Here you can see that the side skin is perfectly aligned with the cabin frame (both angle and longitudinal position).

I also installed the cabin frame brace to correctly position the cabin frame.  It’s clecoed in the back, but only clamped in the front.  I don’t want to drill this until I’m sure of the position.

I had the cabin frame clamped 1/4″ above the location specified in the plans.  I looked over the canopy plans as well as all of the fastener positions.  This is the only issue I ran into.  The lower #8 screw through the aft top skin would penetrate the cabin frame only 3/16″ above the lower edge.  Since this hole needs to be drilled out to #29 and then tapped for a #8 screw, I didn’t think this was enough.  I couldn’t lower the cabin frame much without the outer edges running into the inner radiuses of the attach angles.  I didn’t get a picture of it, but I made a relief cut and radiused the edge to allow the cabin frame to drop down.
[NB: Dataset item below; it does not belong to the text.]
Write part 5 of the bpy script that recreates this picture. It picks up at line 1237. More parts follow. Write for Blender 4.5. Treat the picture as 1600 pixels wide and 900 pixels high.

Here’s the cabin frame dropped to the height specified in the plans.  There’s now approximately 7/16″ edge distance on this hole which would be more than plenty.  I’m probably going to try and move the canopy up to the minimum edge distance for this hole to get as much headroom as possible.  A #29 hole is 0.136″ diameter.  1.5D edge distance would require 0.204 edge distance which is just over 3/16″.  If I increase that to 1/4″ to get a little more than minimum, then I’ll end up with a cabin frame about 3/16″ above normal.

I ended up positioning the cabin frame exactly where the plans specify, 17 7/8″ up from the aft canopy decks.  After clamping everything securely in position and double checking the measurements, I started drilling.  First up is to drill the aft edge of the channel to the top skin and F-706 bulkhead as well as to drill the channel flanges to the bulkhead.

Next up is to layout the four holes that attach the channel to the cabin frame.  I drilled these to #40 first using the fan and then opened them up to #30.

I also drilled the side angles to the channel and cabin frame.

I used a couple of c-clamps to squeeze down the cabin frame where it had flared out near the bottom and was thicker than 1.5″.  I then drilled the forward holes through the side skins and through the attach angles and cabin frame.  These were initially drilled to #30 so that they could be clecoed.

I then laid out and drilled the aft holes.  These are drilled perpendicular to the cabin frame and then countersunk for a #10 screw.  The countersink is asymmetric because the attach angle curves to follow the longeron.  The countersink needs to be deep enough so that the screw is below the surface of the attach angle since the skin lays over the top of this screw.

The forward holes are then countersunk for a #8 dimple.  Notice that these holes are drilled perpendicular to the face of the attach angle, not perpendicular to the cabin frame.  This is because a screw will screw in here and it needs to be flush with the skin.  The aft holes need to be perpendicular to the cabin frame because there will be a nut installed on the inside and it needs to be flush with the inside face of the cabin frame.

After countersinking the forward holes, I opened them up to #29 and then tapped them with an 8-32 tap for a #8 screw.

Finally, I drilled the inner holes for AN3 bolts and installed some scrap AN3-5 bolts.

Here’s the whole cabin frame with all attachment points complete.

I primed the mating surfaces and riveted on the forward cabin frame channel attach angles.

I also countersunk the doubler and riveted it onto the channel using the forward holes.  The aft holes will tie these pieces to the top skin and F-706 bulkhead.

I cut out the cover that I’m fabricating for the channel and drilled a series of holes with a #19 bit for #8 screws.

I riveted on some countersunk nutplates and screwed the channel cover on.  Here it is reinstalled in the plane.  I’m going to install a light here that can be used to illuminate the interior both in flight as well as during loading/unloading.